Il Programma Navale del 2014 (meglio noto come “Legge Navale” o “Legge De Giorgi”) aveva come concetto basico, che ancora guida le scelte strategiche e di procurement della Marina Militare, l’idea che quella italiana avrebbe dovuto essere una marina in grado di operare anche fuori dalla propria area di competenza diretta – invero ristretta per una nazione che aspira ad essere una potenza navale – nel Mediterraneo, più o meno allargato che fosse.
Da qui lo sviluppo di unità multiruolo come le Fremm e i Pattugliatori polivalenti d’altura (questi ultimi vere unità-bandiera della Legge Navale), cui si sono affiancati i decisivi progressi per lo sviluppo del programma F-35 e di rafforzamento della componente aerea della Marina.
L’ambizione della Legge Navale del 2014 era quella di dotare l’Italia di uno strumento militare marittimo adeguato ed in grado di essere un “accrescitore di potenza” (anche economico-commerciale). Tutto sommato, con il suo programma di navi all’avanguardia ed integrate nella dimensione multidominio che connota il conflitto contemporaneo, la Legge De Giorgi si era inserita nel solco del pensiero navale che a fine Ottocento aveva portato, sulla scia delle intuizioni e dei provvedimenti degli ammiragli Pacoret de Saint Bon e Brin, la Regia Marina ad avviare un programma di ammodernamento e potenziamento della flotta tale da consentire all’Italia di avere alte ambizioni nel mondo.
Secondo la Dottrina Strategica Marittima del 2002, l’estensione del “Mediterraneo allargato”, in altre parole la capacità di profondità strategica nazionale, è collegata al grado di potenza militare, politica ed economica che l’Italia può esprimere quale “Sistema Paese” in una determinata fase storica.
Per alcuni osservatori, un “Mediterraneo allargato” che arrivi a lambire le coste del Pacifico non sarebbe un disegno strategico perseguibile per Roma, ma solo un tentativo di “nascondere” alcuni problemi strutturali della postura geopolitica italiana nel mondo, sovradimensionata nelle sue ambizioni, secondo gli aderenti a questa corrente, rispetto alle reali capacità del Paese.
Nei fatti, la partecipazione diretta della Marina Militare ad iniziative come la Rimpac o, in generale, ai processi di natura prettamente militare o con risvolti politici (che è caratteristica intrinseca della componente navale delle forze armate di ogni nazione) nell’Indo-Pacifico sono tappe obbligate per l’Italia.
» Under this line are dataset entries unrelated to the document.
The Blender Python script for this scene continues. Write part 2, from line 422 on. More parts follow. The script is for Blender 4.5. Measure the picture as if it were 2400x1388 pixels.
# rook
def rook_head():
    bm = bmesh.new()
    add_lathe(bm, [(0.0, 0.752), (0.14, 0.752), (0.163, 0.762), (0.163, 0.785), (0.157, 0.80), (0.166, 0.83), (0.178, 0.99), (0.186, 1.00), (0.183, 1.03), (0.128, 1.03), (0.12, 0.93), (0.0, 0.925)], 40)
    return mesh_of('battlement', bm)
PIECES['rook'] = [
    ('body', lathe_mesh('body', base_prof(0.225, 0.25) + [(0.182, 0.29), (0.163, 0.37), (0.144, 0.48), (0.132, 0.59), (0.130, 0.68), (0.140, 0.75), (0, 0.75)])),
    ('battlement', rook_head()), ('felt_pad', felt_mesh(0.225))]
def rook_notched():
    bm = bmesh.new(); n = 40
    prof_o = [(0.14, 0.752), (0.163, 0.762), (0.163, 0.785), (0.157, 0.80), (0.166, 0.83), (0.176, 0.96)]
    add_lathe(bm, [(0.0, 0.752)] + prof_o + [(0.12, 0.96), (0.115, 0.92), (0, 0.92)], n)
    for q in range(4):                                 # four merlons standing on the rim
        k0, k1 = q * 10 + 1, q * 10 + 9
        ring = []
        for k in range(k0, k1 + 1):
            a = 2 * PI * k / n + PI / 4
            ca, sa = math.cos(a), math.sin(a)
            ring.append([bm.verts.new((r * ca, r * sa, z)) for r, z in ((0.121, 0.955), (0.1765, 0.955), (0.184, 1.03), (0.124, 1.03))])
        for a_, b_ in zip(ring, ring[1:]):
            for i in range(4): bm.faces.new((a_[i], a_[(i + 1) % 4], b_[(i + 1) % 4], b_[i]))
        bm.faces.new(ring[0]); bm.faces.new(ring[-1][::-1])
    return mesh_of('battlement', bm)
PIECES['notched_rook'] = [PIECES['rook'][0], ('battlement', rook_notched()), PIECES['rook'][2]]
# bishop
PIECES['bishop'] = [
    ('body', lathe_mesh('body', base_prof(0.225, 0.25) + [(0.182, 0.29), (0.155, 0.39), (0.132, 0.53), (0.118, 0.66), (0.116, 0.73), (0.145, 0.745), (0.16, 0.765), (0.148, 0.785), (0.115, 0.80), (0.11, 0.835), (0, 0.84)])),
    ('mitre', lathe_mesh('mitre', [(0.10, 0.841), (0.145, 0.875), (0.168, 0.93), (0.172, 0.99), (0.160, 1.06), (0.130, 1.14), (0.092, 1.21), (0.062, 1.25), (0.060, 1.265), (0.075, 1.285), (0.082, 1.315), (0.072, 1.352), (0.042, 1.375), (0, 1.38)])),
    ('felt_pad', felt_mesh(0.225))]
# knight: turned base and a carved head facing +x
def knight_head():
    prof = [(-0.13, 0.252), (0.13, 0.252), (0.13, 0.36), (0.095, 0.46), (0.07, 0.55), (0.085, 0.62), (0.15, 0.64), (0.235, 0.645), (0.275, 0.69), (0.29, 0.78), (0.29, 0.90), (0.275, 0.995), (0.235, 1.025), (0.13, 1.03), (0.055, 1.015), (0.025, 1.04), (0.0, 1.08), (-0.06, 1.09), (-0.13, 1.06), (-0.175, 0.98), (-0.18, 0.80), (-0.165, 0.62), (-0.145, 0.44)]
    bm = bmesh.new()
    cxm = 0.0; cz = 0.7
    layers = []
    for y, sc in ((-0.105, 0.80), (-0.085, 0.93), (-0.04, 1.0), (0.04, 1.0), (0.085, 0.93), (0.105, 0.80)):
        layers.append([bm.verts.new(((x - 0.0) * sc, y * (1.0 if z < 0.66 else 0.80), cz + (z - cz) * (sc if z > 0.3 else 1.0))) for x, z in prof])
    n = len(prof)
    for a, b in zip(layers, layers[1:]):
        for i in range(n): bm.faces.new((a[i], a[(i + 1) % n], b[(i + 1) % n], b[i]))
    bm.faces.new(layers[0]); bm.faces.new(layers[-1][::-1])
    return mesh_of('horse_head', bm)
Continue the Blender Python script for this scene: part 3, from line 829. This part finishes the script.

La “globalizzazione competitiva” richiede, infatti, di adottare una postura “assertiva” anche in regioni geograficamente lontane, ma in cui si verificano eventi che hanno effetti diretti anche nel proprio “giardino di casa”. In particolare, il Mediterraneo è soggetto a spinte e controspinte provenienti dalle regioni vicine, come le conseguenze della crisi del Mar Rosso sta a evidenziare e questo obbliga Roma ad estendere necessariamente la propria area d’interesse diretto e, dunque, la sua capacità e volontà di proiezione di potenza, fosse anche solo per “mostrar bandiera”.